- Given request -
Go through the material below and report how many lines contain "scene". Give only the number.

>> BEGIN Material provided

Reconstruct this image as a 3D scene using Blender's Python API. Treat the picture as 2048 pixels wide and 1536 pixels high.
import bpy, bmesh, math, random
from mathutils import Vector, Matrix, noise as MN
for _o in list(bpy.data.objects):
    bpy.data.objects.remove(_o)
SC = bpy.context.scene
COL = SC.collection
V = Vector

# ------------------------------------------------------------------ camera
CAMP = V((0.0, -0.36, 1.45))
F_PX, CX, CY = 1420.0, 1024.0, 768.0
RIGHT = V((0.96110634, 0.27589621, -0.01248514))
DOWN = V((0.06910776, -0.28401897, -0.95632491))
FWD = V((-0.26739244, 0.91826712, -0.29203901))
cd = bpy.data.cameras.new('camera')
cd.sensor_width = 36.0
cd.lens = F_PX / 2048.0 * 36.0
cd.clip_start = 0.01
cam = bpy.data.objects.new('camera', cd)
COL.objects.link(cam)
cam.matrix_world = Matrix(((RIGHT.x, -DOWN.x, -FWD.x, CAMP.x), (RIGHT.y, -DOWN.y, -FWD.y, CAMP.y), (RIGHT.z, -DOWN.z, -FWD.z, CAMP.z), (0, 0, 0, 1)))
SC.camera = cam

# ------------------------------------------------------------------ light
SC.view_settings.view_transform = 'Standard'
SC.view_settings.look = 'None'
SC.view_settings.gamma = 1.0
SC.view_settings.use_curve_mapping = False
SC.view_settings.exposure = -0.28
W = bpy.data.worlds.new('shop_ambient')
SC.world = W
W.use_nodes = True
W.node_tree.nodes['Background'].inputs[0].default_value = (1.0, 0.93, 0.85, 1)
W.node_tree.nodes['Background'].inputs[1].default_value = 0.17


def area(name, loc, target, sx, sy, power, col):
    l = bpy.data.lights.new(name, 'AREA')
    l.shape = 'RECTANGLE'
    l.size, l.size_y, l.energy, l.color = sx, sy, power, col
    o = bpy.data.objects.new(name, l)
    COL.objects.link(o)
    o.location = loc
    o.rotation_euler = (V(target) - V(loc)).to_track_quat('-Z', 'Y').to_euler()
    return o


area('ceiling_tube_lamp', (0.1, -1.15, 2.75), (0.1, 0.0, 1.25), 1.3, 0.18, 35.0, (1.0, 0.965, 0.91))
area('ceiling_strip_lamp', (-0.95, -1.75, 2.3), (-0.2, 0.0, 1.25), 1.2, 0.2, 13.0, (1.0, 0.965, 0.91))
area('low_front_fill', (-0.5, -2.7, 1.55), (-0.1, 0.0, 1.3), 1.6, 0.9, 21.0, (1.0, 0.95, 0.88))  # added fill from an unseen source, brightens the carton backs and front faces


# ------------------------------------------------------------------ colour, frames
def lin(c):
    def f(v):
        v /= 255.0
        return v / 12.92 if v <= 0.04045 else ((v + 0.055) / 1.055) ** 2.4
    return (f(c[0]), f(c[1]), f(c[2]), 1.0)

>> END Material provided

- Response to this task -
2